Non Disclosure Agreement

This Non-Disclosure Agreement (“Agreement”) is entered into between Canvas Shoes (referred to as “Disclosing Party”) and the individual or entity accessing our website or engaging in any business discussions or transactions with us (referred to as “Receiving Party”).

  1. Confidential Information: a. Definition: “Confidential Information” refers to any non-public, proprietary, or sensitive information disclosed by the Disclosing Party to the Receiving Party, including but not limited to trade secrets, product designs, manufacturing processes, business strategies, customer lists, and financial data. b. Exclusions: The obligations of this Agreement do not apply to information that:
    • Is already known to the Receiving Party at the time of disclosure;
    • Becomes publicly available through no fault of the Receiving Party;
    • Is independently developed by the Receiving Party without reference to the Confidential Information.
  2. Non-Disclosure Obligations: a. Protection: The Receiving Party agrees to treat the Confidential Information with the same degree of care and protection as it would protect its own confidential information of a similar nature, but not less than a reasonable standard of care. b. Use Limitation: The Receiving Party shall use the Confidential Information solely for the purpose of evaluating or engaging in business discussions with the Disclosing Party.
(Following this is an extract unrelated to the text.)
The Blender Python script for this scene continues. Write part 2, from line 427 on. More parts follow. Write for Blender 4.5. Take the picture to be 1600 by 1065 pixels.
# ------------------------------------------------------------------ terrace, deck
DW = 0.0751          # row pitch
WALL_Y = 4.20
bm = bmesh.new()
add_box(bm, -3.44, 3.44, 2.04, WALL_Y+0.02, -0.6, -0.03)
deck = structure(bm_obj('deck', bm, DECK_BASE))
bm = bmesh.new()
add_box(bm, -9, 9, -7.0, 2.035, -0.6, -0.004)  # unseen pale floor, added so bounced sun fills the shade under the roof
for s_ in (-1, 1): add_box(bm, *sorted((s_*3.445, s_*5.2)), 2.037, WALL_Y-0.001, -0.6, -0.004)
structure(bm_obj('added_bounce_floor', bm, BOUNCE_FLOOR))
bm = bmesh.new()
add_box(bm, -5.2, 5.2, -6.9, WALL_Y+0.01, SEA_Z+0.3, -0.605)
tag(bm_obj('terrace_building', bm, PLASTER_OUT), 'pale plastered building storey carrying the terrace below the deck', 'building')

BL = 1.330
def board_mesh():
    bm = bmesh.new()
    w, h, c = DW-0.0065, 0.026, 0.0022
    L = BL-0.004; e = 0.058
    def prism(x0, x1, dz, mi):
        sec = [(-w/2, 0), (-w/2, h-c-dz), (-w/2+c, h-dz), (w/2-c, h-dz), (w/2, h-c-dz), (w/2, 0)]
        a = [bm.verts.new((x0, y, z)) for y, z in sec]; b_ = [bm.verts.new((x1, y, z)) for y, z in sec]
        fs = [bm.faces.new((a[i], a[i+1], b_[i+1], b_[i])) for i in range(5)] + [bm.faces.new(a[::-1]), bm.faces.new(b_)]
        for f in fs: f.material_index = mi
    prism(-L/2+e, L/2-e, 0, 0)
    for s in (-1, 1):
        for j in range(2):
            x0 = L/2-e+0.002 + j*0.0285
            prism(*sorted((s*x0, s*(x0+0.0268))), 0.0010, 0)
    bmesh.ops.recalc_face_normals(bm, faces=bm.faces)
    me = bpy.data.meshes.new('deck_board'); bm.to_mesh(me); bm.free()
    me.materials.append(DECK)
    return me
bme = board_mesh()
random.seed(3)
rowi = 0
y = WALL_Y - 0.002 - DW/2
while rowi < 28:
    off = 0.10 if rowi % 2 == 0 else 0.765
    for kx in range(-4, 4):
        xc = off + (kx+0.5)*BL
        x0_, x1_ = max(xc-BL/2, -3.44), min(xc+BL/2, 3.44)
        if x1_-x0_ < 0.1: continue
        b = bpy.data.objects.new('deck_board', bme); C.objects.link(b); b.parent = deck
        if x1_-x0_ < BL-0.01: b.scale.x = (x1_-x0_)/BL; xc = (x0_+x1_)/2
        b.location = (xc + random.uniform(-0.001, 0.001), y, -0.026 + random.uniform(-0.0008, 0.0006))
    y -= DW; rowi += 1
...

Any other use or disclosure requires prior written consent from the Disclosing Party. c. Non-Disclosure: The Receiving Party shall not disclose, directly or indirectly, any Confidential Information to third parties without the prior written consent of the Disclosing Party, except as required by law or authorized by this Agreement.
  3. Term and Termination: a. This Agreement shall commence on the date of acceptance and shall remain in effect for a period of [X] years from the date of disclosure of the Confidential Information. b. Either party may terminate this Agreement in writing if the other party breaches any provision herein. Upon termination, the Receiving Party shall promptly return or destroy all Confidential Information and any copies thereof.
  4. Remedies: a. In the event of a breach or threatened breach of this Agreement, the Disclosing Party shall be entitled to seek injunctive relief and other equitable remedies, in addition to any other legal remedies available. b. The prevailing party in any legal action or proceeding to enforce this Agreement shall be entitled to recover its reasonable attorney’s fees and costs incurred.
  5. Entire Agreement: This Agreement constitutes the entire understanding between the parties concerning the subject matter hereof and supersedes any prior agreements, whether written or oral.

By accessing our website or engaging in any business discussions or transactions with us, you acknowledge and agree to be bound by the terms and conditions of this Non-Disclosure Agreement.